Estamos ante el avance arrollador de las corrientes más reaccionarias y los clérigos más duros del integrismo musulmán, y su toma del poder político, y no quiero entrar en el origen y la responsabilidad en el auge de estas corrientes. Es un hecho que parece ser un signo de los tiempos. Porque también estamos oyendo a los integristas protestantes, a los ultrarreligiosos judíos, a los ultracatólicos.

Mal de muchos no consuela ni a los tontos, pero sí puede ponernos sobre aviso de lo fundamental: sólo una sociedad laica, con leyes laicas ajustadas a derecho y de aplicación universal, incluyendo a las mujeres, que si no, poco universal sería, puede librarnos de esas tropelías. No es sólo el tema de las mujeres el que está en juego, con todo lo importante que me parece.

Ya sé que la pregunta es hasta dónde llega el laicismo, que no es el ateísmo obligatorio, sino el terreno de juego donde es posible la libertad de cultos y también, la de no tener ninguno.
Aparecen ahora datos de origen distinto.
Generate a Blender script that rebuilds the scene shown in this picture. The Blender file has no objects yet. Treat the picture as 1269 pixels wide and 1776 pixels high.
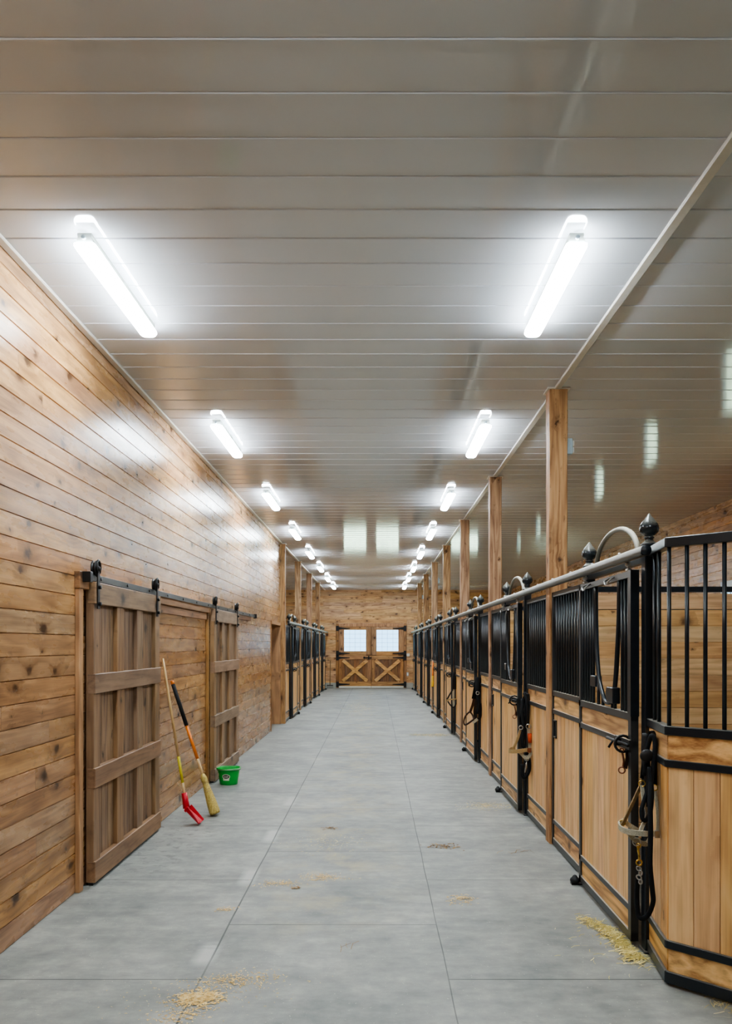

Ese terreno que permite la universalidad de los derechos humanos y la no discriminación de las minorías -y no me refiero a las mujeres, que somos mayoría; pienso, por ejemplo, en el joven Nemat Safavi, condenado a muerte en Irán por ser homosexual- y la convivencia de las iglesias y las religiones, de sus espacios y sus manifestaciones colectivas, dentro de esa raya intranspasable que garantizará el estado laico.

¿Y los minaretes? Los suizos han votado mayoritariamente que no se construyan más. No sé si esta cuestión debe votarse. No sé si los derechos de las minorías deben ser votados por la mayoría.

Desde luego, éste es el ten con ten de las feministas suizas, que no quieren minaretes en sus ciudades, pero, sinceramente, no entiendo bien al obispo de Oviedo. O sí le entiendo...

Rosa Pereda es escritora y periodista.